I agree Eric.
If the scope is to be this wide, then we have not done enough yet. Paul
did provide what I personally feel is among the top two categories, "message
transport" and "message format", but the "message display" begins to muddy
the water of the first two and changes the "target market," hence the
required design.
What needs to be consider here to two related concepts in large scope
product design:
o Target market or audience, and
o Specialization
o Target Market
The beauty and part of the success of the Internet was that it offered
simplistic mail protocols (SMTP/POP3) and mail format (RFC 822) as the
common ground for all markets, such as, but not exclusive to:
- Company/corporate market
- ISP market
- Hobbiest market
- Spammer (Direct Marketing) market
- End user market
I believe MAIL-NG needs to be in that "common ground" category again to
facilitates faster deployment by enhancing acceptability that doesn't
dictate or require extensive change in backend integration. The reality is
that most implementations will most likely "integrate" mail-ng into a
current framework. They will have a "harder time" accepting the idea that
mail-ng should or could replace current systems or more than what is
feasibly possibly.
With the scope thus far laid out, unless we intend go to threw a
filtering/removing of requirement process, it begins to isolate the
intended market.
o Specialization
There is also another major real market issue with the larger scope design -
specialization. Typically the "all-in-one" system will suffer in powerful
and flexibility in its sub-features, i.e., mail-ng's "mailing list"

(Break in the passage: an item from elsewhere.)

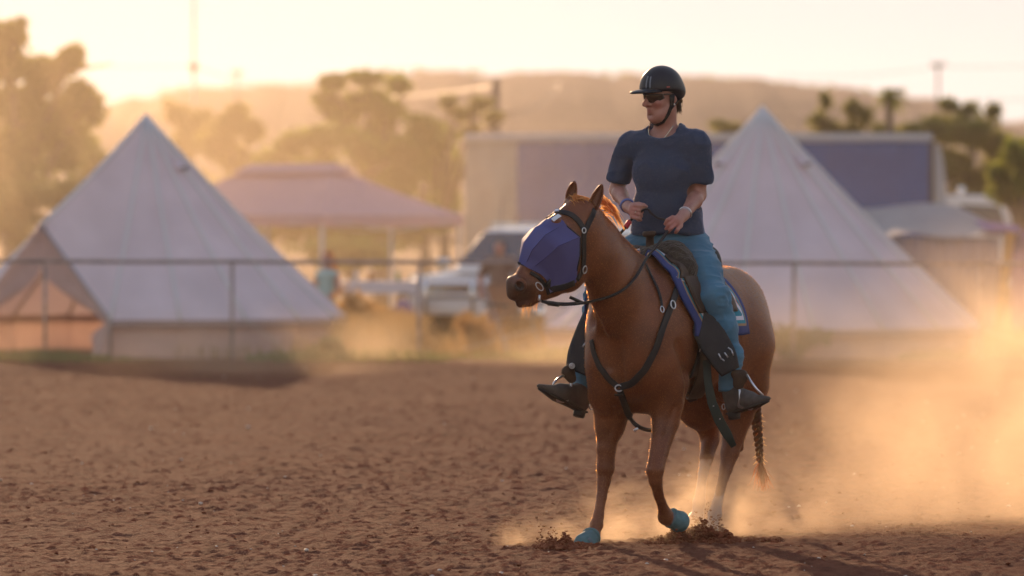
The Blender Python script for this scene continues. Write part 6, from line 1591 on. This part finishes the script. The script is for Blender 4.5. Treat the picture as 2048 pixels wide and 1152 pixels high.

concepts will not be able to cover the entire full-feature scopy of a
specialized "list server" product, etc.
We are a prime example of this. Our system design was originally designed
to be an all encompassing system. This has limited our potential market
place and also put re-design market pressures to have a more flexible
framework or improve specific parts to be more competitive with specialty
products. We had to compromise market demands vs strategic market targets.
Of course, this is commercial view point, but the principles are the same
just as well for a new mail-ng "open system/user supported" product design.
--
Hector Santos, Santronics Software, Inc.
http://www.santronics.com
----- Original Message -----
From: "Eric A. Hall" <ehall(_at_)ehsco(_dot_)com>
To: <mail-ng(_at_)imc(_dot_)org>
Sent: Friday, February 06, 2004 2:24 AM
Subject: taxonomies
On 2/5/2004 12:26 PM, Paul Hoffman / IMC wrote:
In specific, I would love to see the lists broken down into
mostly-separable parts of the next-generation protocol (such as
"message transport", "message format", "message display", and so on).
Doing so will help those who are new to designing systems from
scratch to see that it isn't all one hunk, even though it may appear
to be.
I agree that taxonomies are useful discussion tools, to the point that I
think we should spend some time on the subject here.
The simple cut is that mail is about:
+ transport - the global network of disconnected mailboxes and
processes, and how the mail is moved between them
+ applications - the content that is moved across the network
There are a bunch of sub-areas in each of those major hierarchies:
- transport
+ node addressing (mailbox format)
+ process addressing (app-specific process at destination mailbox)
+ routing
+ transport authentication
+ transport 'headers' (XML versus [...])
+ protocol syntax (verbs, parameters, options, [...])
+ error-reporting mechanisms
+ extension registries
+ hop-by-hop transfer-extension negotiation mechanics
+ end-to-end application-extension negotiation mechanics
+ [...]
- applications
+ human-to-human comms (presentation format, encodings, etc.)
+ machine-to-machine application $a (eg, ~syslog writes via email)
+ machine-to-machine application $b (eg, ~chess-by-mail)
+ machine-to-machine application $[...] (whatever)
+ extension $e mechanics (eg, greylist update mechanics)
+ extension $f mechanics (eg, e-postage mechanics)
+ extension $[...] (whatever)
+ [...]
Each of those could be debated and discussed for months by teams of very
smart people, but you really need cross-pollenation to drive any one area
very far. For example, it is absolutely critical to design the common
applications and extensions in order to fully grok what the transport
requirements are going to look like. From that PoV, taxonomy helps folks
to think about the related areas of impact.